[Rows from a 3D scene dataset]
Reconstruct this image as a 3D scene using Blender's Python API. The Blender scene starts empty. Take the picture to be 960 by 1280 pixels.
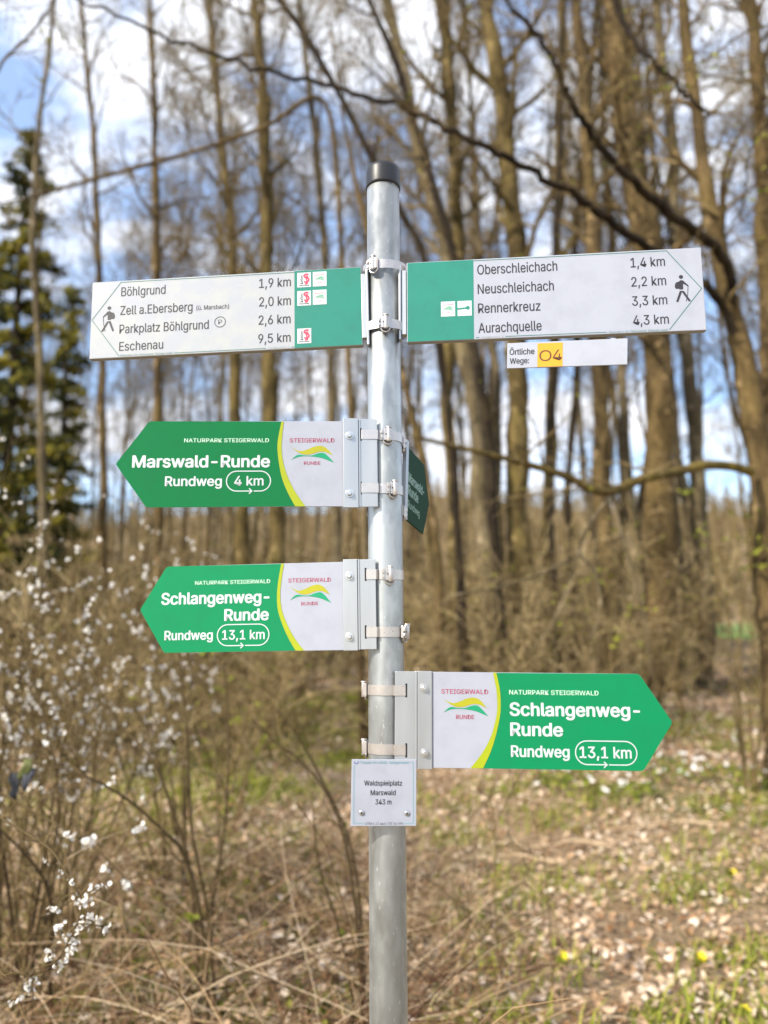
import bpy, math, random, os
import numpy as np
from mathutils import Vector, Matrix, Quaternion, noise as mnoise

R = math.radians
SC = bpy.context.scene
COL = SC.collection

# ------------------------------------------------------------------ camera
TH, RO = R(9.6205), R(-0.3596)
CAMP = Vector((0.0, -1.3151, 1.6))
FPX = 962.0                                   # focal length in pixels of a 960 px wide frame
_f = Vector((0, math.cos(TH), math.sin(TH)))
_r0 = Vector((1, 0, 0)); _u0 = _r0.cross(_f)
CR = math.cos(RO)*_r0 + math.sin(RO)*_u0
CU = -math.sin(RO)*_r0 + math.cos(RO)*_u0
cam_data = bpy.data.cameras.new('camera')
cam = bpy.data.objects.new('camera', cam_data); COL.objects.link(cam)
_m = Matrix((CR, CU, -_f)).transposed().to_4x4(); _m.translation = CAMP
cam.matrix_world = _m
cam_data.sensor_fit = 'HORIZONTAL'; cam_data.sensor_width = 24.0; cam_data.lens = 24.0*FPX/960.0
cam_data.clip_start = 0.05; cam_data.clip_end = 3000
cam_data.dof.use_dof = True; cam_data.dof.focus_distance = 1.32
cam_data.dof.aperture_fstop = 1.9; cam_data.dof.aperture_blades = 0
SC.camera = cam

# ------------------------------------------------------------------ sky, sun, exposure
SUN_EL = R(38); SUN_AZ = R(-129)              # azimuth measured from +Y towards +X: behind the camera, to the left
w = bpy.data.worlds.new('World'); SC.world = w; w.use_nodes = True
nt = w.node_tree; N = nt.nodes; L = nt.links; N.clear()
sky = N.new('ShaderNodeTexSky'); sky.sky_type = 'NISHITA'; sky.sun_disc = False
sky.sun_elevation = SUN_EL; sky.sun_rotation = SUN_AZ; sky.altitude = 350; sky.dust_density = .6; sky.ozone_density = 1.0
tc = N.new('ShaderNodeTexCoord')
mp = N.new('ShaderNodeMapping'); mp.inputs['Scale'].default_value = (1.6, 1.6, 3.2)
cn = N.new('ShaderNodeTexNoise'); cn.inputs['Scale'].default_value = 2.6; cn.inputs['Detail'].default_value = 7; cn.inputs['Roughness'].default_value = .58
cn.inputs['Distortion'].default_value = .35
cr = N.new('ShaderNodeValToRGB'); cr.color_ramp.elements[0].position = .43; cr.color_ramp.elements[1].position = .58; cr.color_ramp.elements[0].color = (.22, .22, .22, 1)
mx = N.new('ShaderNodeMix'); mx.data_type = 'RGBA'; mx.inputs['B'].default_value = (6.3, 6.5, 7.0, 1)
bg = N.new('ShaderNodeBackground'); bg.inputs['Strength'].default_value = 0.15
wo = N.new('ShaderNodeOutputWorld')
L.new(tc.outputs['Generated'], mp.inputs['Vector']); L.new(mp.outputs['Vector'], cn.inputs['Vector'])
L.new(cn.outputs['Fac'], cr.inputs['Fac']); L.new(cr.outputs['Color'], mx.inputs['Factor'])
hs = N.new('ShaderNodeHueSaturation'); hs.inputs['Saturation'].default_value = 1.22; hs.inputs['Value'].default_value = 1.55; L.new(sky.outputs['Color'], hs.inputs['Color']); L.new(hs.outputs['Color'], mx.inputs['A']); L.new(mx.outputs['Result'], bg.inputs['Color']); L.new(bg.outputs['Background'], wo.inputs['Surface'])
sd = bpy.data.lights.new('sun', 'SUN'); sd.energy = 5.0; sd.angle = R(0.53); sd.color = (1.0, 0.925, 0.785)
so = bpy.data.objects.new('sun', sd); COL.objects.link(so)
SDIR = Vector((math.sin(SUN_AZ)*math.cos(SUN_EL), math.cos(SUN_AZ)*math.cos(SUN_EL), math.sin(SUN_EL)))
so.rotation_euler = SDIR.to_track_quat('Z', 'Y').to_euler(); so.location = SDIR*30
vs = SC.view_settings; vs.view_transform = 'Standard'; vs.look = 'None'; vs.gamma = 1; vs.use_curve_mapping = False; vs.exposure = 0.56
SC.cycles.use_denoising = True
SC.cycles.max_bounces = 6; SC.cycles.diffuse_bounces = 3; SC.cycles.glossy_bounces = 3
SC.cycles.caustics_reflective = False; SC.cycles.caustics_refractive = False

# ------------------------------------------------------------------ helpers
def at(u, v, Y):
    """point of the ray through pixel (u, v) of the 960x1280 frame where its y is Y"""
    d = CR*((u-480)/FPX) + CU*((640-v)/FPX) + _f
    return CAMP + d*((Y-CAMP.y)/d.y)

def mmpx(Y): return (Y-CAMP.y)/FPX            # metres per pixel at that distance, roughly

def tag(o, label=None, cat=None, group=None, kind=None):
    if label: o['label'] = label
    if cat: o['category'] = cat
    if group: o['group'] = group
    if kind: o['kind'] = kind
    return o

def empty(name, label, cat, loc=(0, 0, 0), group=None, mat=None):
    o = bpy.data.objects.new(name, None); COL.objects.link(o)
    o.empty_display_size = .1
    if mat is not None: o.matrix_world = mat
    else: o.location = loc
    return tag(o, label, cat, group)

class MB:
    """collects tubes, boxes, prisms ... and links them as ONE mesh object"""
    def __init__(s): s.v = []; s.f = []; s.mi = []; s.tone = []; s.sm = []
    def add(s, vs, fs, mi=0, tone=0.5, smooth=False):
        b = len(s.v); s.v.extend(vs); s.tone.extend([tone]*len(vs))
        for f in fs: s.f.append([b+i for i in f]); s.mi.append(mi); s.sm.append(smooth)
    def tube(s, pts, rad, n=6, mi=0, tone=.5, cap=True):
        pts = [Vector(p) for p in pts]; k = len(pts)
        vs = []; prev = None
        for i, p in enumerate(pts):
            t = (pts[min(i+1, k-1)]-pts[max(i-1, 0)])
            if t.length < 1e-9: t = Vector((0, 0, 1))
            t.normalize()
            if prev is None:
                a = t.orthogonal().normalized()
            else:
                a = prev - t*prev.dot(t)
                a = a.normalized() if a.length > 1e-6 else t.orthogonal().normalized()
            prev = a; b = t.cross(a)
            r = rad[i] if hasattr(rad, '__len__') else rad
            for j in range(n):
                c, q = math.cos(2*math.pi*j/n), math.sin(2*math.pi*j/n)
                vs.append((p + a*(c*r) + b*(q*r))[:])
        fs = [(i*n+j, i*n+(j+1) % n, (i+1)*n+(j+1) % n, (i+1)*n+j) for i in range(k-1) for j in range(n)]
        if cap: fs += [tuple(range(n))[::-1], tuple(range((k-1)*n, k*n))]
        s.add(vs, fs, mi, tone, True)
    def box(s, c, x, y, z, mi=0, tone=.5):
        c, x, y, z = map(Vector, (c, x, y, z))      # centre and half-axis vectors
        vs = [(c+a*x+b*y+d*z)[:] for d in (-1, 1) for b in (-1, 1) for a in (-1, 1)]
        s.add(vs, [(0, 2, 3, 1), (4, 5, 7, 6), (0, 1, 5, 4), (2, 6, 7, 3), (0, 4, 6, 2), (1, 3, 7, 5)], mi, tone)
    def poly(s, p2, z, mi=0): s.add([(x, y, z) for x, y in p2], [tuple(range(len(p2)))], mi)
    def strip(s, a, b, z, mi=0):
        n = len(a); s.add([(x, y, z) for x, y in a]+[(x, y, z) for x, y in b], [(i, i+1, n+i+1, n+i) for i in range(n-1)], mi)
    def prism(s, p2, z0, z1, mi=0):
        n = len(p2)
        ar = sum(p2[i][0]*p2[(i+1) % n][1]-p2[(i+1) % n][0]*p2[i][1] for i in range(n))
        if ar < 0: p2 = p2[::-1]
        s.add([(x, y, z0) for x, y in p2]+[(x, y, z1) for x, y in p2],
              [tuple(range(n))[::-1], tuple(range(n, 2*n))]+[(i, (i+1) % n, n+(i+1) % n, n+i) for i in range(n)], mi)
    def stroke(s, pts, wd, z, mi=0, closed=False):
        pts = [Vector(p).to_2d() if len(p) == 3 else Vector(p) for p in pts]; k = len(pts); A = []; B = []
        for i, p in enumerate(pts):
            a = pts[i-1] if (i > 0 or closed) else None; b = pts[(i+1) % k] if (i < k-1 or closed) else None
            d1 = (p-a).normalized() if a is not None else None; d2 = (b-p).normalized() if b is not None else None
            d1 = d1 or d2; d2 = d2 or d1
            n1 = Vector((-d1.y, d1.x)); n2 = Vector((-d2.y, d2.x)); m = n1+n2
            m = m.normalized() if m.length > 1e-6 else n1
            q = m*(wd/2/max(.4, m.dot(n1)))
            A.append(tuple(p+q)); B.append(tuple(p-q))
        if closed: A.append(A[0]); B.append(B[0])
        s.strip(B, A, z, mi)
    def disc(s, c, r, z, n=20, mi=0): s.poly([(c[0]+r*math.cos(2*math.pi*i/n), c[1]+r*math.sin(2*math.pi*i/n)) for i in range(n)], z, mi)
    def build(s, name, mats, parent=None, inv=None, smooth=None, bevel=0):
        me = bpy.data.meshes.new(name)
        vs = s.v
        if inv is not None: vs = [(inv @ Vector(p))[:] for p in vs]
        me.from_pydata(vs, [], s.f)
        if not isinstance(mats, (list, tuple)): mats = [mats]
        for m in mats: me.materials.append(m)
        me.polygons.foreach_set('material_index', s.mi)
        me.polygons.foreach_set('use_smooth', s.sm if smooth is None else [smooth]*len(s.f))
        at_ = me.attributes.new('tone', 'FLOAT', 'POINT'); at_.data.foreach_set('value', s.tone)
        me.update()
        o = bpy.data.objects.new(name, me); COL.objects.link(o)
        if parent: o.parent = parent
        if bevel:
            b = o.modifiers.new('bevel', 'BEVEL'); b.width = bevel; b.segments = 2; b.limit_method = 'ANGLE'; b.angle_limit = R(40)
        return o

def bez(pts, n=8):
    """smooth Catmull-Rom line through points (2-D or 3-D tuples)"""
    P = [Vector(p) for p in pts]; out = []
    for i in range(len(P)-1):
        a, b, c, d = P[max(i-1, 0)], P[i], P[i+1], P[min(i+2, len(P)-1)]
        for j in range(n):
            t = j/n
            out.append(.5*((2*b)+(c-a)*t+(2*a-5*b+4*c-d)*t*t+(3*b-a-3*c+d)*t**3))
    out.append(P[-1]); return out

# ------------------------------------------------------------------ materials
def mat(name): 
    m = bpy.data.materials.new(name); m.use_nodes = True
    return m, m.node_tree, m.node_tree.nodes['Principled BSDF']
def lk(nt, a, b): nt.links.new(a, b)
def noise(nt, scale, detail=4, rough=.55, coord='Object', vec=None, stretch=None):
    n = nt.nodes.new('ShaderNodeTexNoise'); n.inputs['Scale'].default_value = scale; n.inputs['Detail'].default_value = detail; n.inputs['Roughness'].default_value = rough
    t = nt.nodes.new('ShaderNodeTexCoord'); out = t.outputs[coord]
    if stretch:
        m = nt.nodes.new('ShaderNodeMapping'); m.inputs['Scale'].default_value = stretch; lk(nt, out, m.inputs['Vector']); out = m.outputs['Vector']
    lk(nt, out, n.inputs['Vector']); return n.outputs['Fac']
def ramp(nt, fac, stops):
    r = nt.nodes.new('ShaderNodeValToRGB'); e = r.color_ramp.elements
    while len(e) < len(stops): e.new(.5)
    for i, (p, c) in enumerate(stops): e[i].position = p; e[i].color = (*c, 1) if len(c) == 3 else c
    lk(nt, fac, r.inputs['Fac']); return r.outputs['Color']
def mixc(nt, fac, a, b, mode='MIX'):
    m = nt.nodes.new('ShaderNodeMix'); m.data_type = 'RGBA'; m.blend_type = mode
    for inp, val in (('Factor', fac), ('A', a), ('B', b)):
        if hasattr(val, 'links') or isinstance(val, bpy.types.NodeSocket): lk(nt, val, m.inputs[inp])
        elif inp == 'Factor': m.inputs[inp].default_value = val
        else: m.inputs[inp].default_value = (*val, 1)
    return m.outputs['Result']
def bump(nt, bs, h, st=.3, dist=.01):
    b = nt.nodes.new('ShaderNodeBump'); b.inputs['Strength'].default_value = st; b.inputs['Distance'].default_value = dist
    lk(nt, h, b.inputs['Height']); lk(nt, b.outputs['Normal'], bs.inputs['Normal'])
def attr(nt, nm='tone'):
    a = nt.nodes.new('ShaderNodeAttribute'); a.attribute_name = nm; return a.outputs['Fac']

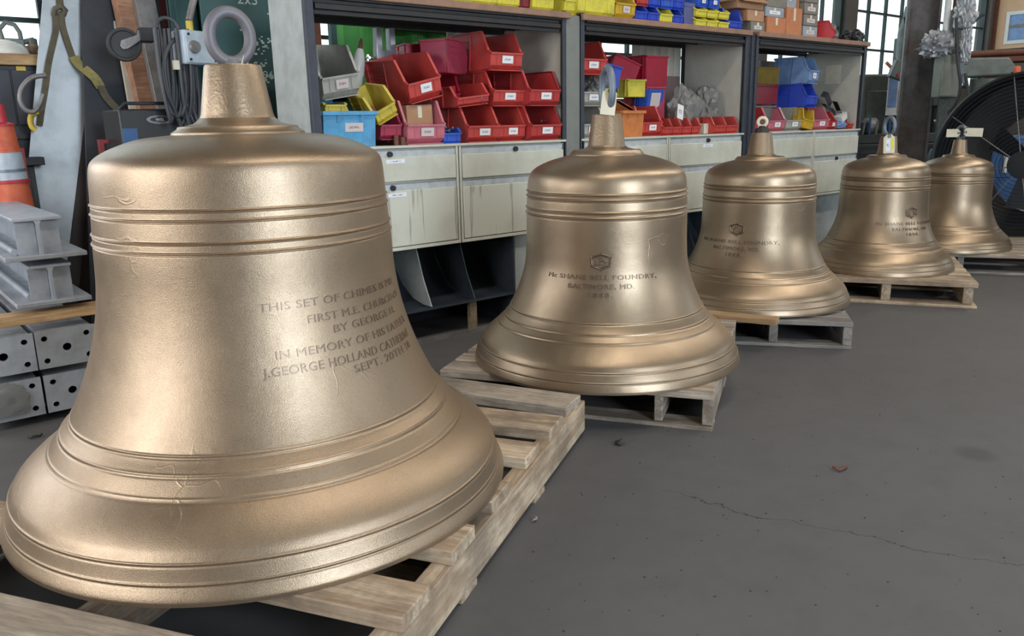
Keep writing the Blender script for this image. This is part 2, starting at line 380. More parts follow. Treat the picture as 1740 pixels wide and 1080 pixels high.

— Task to carry out —
Copy each line of the records that contains the word "picture".

— Written response —
Reconstruct this image as a 3D scene using Blender's Python API. The Blender scene starts empty. Take the picture to be 960 by 1280 pixels.
Keep writing the Blender script for this image. This is part 2, starting at line 380. More parts follow. Treat the picture as 1740 pixels wide and 1080 pixels high.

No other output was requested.